#### DATA SHOWN:
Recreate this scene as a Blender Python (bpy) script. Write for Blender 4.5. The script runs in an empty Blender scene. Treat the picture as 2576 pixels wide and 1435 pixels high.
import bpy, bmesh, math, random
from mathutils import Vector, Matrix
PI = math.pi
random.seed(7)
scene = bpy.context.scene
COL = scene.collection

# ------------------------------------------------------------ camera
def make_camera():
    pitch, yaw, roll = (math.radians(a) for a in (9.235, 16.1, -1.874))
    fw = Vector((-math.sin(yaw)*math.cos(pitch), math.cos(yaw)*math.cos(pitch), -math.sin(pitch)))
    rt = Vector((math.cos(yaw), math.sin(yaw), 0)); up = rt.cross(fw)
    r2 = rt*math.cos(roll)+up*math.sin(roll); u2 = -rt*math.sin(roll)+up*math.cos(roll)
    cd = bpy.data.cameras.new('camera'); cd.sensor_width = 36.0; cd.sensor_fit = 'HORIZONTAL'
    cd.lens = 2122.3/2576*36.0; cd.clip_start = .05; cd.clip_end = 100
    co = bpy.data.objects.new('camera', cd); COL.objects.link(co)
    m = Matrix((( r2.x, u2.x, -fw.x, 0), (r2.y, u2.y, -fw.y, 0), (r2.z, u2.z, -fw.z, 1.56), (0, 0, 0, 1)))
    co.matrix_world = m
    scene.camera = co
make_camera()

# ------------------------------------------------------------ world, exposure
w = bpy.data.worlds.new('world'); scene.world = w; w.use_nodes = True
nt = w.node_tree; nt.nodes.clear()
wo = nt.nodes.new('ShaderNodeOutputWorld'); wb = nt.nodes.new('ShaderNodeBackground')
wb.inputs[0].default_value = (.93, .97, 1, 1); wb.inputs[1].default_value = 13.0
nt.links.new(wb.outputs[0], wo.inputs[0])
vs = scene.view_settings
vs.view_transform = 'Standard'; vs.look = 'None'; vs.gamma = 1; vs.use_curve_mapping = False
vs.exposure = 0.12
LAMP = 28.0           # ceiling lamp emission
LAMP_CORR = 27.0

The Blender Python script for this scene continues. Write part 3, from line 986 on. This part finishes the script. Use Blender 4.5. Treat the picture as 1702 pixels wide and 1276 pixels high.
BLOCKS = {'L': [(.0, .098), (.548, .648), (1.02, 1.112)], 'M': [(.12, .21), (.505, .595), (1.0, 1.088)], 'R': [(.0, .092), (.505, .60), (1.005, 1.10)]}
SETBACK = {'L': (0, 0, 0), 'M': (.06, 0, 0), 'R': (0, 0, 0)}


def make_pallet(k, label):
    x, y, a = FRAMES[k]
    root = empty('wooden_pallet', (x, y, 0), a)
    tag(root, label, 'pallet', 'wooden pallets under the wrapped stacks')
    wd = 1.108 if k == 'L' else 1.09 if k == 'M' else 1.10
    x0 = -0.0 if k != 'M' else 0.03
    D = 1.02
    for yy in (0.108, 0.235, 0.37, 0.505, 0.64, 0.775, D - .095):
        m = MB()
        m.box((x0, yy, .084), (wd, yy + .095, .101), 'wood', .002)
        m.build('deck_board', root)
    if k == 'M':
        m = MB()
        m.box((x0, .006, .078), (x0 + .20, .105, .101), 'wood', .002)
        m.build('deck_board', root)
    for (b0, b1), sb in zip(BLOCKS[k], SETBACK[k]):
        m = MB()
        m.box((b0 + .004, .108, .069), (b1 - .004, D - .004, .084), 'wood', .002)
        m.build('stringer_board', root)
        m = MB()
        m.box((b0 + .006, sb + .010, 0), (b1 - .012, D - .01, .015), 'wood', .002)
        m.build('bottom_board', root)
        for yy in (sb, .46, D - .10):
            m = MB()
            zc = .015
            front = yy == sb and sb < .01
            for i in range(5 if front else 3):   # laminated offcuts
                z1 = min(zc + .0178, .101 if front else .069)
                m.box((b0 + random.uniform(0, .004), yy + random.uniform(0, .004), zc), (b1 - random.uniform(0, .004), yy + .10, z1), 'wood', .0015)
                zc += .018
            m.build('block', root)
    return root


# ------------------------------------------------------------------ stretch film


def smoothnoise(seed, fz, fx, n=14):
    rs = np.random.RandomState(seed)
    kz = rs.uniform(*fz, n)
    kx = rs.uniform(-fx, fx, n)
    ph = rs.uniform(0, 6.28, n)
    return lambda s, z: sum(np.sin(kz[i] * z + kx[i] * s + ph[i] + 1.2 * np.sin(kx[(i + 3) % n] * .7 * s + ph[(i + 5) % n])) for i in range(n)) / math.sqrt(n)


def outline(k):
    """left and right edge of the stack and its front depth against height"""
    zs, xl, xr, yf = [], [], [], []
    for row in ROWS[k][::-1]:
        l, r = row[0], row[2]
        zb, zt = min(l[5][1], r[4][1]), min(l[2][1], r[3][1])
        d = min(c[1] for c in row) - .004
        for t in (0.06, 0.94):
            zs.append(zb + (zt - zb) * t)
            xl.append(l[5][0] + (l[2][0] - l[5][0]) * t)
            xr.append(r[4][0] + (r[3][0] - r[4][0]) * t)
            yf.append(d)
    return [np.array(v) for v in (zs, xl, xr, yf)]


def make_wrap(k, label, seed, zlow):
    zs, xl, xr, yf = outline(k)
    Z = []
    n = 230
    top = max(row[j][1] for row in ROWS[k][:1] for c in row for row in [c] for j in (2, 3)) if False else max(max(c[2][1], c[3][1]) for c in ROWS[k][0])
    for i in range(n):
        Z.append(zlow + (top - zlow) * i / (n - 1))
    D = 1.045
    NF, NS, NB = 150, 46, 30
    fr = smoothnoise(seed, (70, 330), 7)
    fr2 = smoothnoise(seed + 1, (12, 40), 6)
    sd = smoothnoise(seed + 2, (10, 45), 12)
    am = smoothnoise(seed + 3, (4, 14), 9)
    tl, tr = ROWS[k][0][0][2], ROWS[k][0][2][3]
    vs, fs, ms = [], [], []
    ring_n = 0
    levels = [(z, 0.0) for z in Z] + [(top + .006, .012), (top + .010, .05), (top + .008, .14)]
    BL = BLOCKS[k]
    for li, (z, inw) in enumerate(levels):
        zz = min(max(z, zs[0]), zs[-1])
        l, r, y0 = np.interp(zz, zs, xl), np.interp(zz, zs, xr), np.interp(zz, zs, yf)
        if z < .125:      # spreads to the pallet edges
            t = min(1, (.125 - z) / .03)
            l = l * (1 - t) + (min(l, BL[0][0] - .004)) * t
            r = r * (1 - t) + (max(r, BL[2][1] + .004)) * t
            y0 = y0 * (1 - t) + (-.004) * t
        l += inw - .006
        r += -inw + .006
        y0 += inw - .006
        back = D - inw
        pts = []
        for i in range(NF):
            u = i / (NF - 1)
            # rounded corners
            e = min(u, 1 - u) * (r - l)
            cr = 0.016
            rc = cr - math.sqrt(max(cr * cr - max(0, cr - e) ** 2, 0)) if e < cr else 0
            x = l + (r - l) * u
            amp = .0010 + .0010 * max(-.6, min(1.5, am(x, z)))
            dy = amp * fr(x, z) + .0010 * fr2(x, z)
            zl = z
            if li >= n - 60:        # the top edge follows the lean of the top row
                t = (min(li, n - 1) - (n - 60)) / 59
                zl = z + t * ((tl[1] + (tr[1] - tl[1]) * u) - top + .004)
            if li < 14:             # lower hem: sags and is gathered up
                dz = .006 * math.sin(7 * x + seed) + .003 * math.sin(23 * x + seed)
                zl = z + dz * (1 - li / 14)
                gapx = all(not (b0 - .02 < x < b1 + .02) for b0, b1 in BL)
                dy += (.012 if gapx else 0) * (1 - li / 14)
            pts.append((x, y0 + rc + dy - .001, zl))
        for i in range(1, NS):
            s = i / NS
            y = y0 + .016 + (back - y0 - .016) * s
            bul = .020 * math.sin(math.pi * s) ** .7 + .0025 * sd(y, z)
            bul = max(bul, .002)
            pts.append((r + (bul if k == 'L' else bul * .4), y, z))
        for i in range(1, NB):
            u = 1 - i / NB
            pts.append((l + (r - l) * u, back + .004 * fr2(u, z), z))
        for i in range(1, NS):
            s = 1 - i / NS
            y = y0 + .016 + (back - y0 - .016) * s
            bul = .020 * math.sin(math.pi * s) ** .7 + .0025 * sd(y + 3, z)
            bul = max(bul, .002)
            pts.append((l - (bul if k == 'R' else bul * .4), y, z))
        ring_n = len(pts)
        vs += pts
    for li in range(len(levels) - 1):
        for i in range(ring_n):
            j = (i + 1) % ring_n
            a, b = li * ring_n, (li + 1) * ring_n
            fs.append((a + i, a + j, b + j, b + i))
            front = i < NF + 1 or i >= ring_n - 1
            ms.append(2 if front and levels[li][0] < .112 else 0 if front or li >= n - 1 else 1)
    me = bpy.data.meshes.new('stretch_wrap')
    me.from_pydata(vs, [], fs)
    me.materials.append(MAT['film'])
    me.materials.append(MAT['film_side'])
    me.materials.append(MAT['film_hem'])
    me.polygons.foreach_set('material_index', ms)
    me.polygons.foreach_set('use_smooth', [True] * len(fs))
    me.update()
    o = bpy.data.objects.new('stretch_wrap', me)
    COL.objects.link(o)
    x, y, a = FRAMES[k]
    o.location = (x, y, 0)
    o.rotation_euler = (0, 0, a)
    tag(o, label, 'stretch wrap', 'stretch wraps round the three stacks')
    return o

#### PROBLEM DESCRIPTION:
Repeat only the lines above, from the first line of the entries through the line that contains "COL = scene.collection", including both ends.

#### RESPONSE FOR THIS EXERCISE:
Recreate this scene as a Blender Python (bpy) script. Write for Blender 4.5. The script runs in an empty Blender scene. Treat the picture as 2576 pixels wide and 1435 pixels high.
import bpy, bmesh, math, random
from mathutils import Vector, Matrix
PI = math.pi
random.seed(7)
scene = bpy.context.scene
COL = scene.collection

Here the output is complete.